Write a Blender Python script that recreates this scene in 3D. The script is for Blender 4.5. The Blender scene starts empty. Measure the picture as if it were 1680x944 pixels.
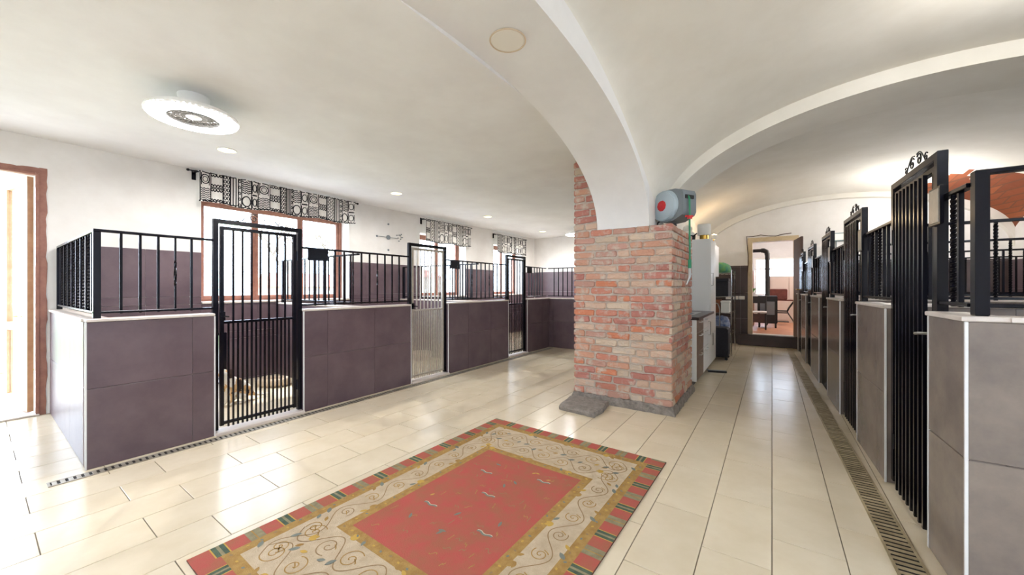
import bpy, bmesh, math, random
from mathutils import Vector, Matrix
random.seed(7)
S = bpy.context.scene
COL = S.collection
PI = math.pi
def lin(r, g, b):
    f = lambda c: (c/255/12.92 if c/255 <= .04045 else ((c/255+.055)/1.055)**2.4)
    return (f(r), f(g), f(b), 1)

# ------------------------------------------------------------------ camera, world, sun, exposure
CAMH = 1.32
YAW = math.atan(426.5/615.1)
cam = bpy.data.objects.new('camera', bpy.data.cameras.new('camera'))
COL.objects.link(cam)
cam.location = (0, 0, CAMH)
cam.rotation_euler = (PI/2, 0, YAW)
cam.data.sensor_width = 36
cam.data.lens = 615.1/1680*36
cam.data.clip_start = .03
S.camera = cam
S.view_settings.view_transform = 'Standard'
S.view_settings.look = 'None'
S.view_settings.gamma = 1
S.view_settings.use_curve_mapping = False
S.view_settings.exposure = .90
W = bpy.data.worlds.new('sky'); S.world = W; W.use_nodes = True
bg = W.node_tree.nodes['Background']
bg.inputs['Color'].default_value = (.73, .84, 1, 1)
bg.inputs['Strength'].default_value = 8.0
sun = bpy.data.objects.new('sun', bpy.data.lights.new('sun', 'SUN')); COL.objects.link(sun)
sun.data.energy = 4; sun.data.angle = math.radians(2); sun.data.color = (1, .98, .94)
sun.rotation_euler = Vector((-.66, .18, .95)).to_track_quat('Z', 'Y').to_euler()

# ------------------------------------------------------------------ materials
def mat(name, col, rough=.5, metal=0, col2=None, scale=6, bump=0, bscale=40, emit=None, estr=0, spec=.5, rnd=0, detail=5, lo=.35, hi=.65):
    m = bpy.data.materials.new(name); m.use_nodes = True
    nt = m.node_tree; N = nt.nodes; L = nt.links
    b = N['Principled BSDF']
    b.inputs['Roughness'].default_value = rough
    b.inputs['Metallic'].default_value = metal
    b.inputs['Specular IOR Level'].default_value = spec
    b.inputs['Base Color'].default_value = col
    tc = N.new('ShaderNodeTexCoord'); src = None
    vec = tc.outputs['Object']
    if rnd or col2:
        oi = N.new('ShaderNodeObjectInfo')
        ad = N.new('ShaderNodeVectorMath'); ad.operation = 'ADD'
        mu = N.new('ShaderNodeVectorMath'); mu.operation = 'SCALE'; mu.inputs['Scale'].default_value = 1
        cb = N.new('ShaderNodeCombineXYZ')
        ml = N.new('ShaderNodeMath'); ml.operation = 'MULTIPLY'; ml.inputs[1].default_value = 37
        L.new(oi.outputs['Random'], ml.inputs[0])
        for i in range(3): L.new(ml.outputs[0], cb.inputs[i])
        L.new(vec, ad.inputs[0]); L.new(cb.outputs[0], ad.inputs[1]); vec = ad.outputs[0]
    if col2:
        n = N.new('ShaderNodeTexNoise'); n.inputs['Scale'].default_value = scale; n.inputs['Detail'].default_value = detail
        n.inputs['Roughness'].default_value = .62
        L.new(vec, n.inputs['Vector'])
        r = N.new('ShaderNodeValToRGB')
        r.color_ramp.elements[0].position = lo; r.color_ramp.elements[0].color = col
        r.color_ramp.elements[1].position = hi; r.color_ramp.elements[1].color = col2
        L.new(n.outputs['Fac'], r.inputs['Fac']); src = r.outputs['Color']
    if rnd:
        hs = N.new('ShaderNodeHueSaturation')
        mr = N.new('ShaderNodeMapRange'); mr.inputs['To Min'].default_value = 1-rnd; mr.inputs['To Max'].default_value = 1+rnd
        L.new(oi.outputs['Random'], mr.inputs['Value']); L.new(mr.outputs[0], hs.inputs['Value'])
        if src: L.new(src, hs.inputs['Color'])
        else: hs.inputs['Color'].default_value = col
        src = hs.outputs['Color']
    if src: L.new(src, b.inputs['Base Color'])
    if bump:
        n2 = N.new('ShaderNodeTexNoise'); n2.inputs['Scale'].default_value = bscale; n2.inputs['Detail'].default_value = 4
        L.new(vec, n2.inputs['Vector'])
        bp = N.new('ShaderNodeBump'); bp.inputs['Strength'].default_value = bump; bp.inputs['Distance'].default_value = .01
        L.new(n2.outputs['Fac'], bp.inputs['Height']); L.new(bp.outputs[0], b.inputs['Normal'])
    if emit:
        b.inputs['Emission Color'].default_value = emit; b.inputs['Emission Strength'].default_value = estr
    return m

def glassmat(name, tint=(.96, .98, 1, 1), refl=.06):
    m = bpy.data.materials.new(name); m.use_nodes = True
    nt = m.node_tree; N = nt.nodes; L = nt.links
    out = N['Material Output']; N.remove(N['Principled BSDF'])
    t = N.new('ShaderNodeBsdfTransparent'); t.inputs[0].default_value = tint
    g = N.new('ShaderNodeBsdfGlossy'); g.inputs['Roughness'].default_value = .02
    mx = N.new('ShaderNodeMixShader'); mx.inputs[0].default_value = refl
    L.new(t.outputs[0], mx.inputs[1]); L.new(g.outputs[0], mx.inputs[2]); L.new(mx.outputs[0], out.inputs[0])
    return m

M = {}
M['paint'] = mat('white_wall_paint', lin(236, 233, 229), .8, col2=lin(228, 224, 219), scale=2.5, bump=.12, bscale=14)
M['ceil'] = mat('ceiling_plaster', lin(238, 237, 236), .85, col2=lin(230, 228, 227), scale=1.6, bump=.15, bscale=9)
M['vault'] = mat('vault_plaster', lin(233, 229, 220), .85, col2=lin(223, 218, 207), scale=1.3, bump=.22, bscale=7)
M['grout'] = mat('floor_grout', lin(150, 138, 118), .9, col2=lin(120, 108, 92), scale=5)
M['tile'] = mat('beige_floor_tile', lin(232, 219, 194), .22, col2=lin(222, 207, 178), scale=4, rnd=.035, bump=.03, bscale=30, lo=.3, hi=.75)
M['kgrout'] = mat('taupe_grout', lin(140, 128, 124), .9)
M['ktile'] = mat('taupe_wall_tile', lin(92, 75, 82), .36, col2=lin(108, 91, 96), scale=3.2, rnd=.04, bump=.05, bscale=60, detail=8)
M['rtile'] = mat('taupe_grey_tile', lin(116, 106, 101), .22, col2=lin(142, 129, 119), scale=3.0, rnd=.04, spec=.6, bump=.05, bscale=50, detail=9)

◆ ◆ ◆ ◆

Transcribe the material exactly, and leave out whatever pictures it holds.

- The solution -
Write a Blender Python script that recreates this scene in 3D. The script is for Blender 4.5. The Blender scene starts empty. Measure the picture as if it were 1680x944 pixels.
import bpy, bmesh, math, random
from mathutils import Vector, Matrix
random.seed(7)
S = bpy.context.scene
COL = S.collection
PI = math.pi
def lin(r, g, b):
    f = lambda c: (c/255/12.92 if c/255 <= .04045 else ((c/255+.055)/1.055)**2.4)
    return (f(r), f(g), f(b), 1)

# ------------------------------------------------------------------ camera, world, sun, exposure
CAMH = 1.32
YAW = math.atan(426.5/615.1)
cam = bpy.data.objects.new('camera', bpy.data.cameras.new('camera'))
COL.objects.link(cam)
cam.location = (0, 0, CAMH)
cam.rotation_euler = (PI/2, 0, YAW)
cam.data.sensor_width = 36
cam.data.lens = 615.1/1680*36
cam.data.clip_start = .03
S.camera = cam
S.view_settings.view_transform = 'Standard'
S.view_settings.look = 'None'
S.view_settings.gamma = 1
S.view_settings.use_curve_mapping = False
S.view_settings.exposure = .90
W = bpy.data.worlds.new('sky'); S.world = W; W.use_nodes = True
bg = W.node_tree.nodes['Background']
bg.inputs['Color'].default_value = (.73, .84, 1, 1)
bg.inputs['Strength'].default_value = 8.0
sun = bpy.data.objects.new('sun', bpy.data.lights.new('sun', 'SUN')); COL.objects.link(sun)
sun.data.energy = 4; sun.data.angle = math.radians(2); sun.data.color = (1, .98, .94)
sun.rotation_euler = Vector((-.66, .18, .95)).to_track_quat('Z', 'Y').to_euler()

# ------------------------------------------------------------------ materials
def mat(name, col, rough=.5, metal=0, col2=None, scale=6, bump=0, bscale=40, emit=None, estr=0, spec=.5, rnd=0, detail=5, lo=.35, hi=.65):
    m = bpy.data.materials.new(name); m.use_nodes = True
    nt = m.node_tree; N = nt.nodes; L = nt.links
    b = N['Principled BSDF']
    b.inputs['Roughness'].default_value = rough
    b.inputs['Metallic'].default_value = metal
    b.inputs['Specular IOR Level'].default_value = spec
    b.inputs['Base Color'].default_value = col
    tc = N.new('ShaderNodeTexCoord'); src = None
    vec = tc.outputs['Object']
    if rnd or col2:
        oi = N.new('ShaderNodeObjectInfo')
        ad = N.new('ShaderNodeVectorMath'); ad.operation = 'ADD'
        mu = N.new('ShaderNodeVectorMath'); mu.operation = 'SCALE'; mu.inputs['Scale'].default_value = 1
        cb = N.new('ShaderNodeCombineXYZ')
        ml = N.new('ShaderNodeMath'); ml.operation = 'MULTIPLY'; ml.inputs[1].default_value = 37
        L.new(oi.outputs['Random'], ml.inputs[0])
        for i in range(3): L.new(ml.outputs[0], cb.inputs[i])
        L.new(vec, ad.inputs[0]); L.new(cb.outputs[0], ad.inputs[1]); vec = ad.outputs[0]
    if col2:
        n = N.new('ShaderNodeTexNoise'); n.inputs['Scale'].default_value = scale; n.inputs['Detail'].default_value = detail
        n.inputs['Roughness'].default_value = .62
        L.new(vec, n.inputs['Vector'])
        r = N.new('ShaderNodeValToRGB')
        r.color_ramp.elements[0].position = lo; r.color_ramp.elements[0].color = col
        r.color_ramp.elements[1].position = hi; r.color_ramp.elements[1].color = col2
        L.new(n.outputs['Fac'], r.inputs['Fac']); src = r.outputs['Color']
    if rnd:
        hs = N.new('ShaderNodeHueSaturation')
        mr = N.new('ShaderNodeMapRange'); mr.inputs['To Min'].default_value = 1-rnd; mr.inputs['To Max'].default_value = 1+rnd
        L.new(oi.outputs['Random'], mr.inputs['Value']); L.new(mr.outputs[0], hs.inputs['Value'])
        if src: L.new(src, hs.inputs['Color'])
        else: hs.inputs['Color'].default_value = col
        src = hs.outputs['Color']
    if src: L.new(src, b.inputs['Base Color'])
    if bump:
        n2 = N.new('ShaderNodeTexNoise'); n2.inputs['Scale'].default_value = bscale; n2.inputs['Detail'].default_value = 4
        L.new(vec, n2.inputs['Vector'])
        bp = N.new('ShaderNodeBump'); bp.inputs['Strength'].default_value = bump; bp.inputs['Distance'].default_value = .01
        L.new(n2.outputs['Fac'], bp.inputs['Height']); L.new(bp.outputs[0], b.inputs['Normal'])
    if emit:
        b.inputs['Emission Color'].default_value = emit; b.inputs['Emission Strength'].default_value = estr
    return m

def glassmat(name, tint=(.96, .98, 1, 1), refl=.06):
    m = bpy.data.materials.new(name); m.use_nodes = True
    nt = m.node_tree; N = nt.nodes; L = nt.links
    out = N['Material Output']; N.remove(N['Principled BSDF'])
    t = N.new('ShaderNodeBsdfTransparent'); t.inputs[0].default_value = tint
    g = N.new('ShaderNodeBsdfGlossy'); g.inputs['Roughness'].default_value = .02
    mx = N.new('ShaderNodeMixShader'); mx.inputs[0].default_value = refl
    L.new(t.outputs[0], mx.inputs[1]); L.new(g.outputs[0], mx.inputs[2]); L.new(mx.outputs[0], out.inputs[0])
    return m

M = {}
M['paint'] = mat('white_wall_paint', lin(236, 233, 229), .8, col2=lin(228, 224, 219), scale=2.5, bump=.12, bscale=14)
M['ceil'] = mat('ceiling_plaster', lin(238, 237, 236), .85, col2=lin(230, 228, 227), scale=1.6, bump=.15, bscale=9)
M['vault'] = mat('vault_plaster', lin(233, 229, 220), .85, col2=lin(223, 218, 207), scale=1.3, bump=.22, bscale=7)
M['grout'] = mat('floor_grout', lin(150, 138, 118), .9, col2=lin(120, 108, 92), scale=5)
M['tile'] = mat('beige_floor_tile', lin(232, 219, 194), .22, col2=lin(222, 207, 178), scale=4, rnd=.035, bump=.03, bscale=30, lo=.3, hi=.75)
M['kgrout'] = mat('taupe_grout', lin(140, 128, 124), .9)
M['ktile'] = mat('taupe_wall_tile', lin(92, 75, 82), .36, col2=lin(108, 91, 96), scale=3.2, rnd=.04, bump=.05, bscale=60, detail=8)
M['rtile'] = mat('taupe_grey_tile', lin(116, 106, 101), .22, col2=lin(142, 129, 119), scale=3.0, rnd=.04, spec=.6, bump=.05, bscale=50, detail=9)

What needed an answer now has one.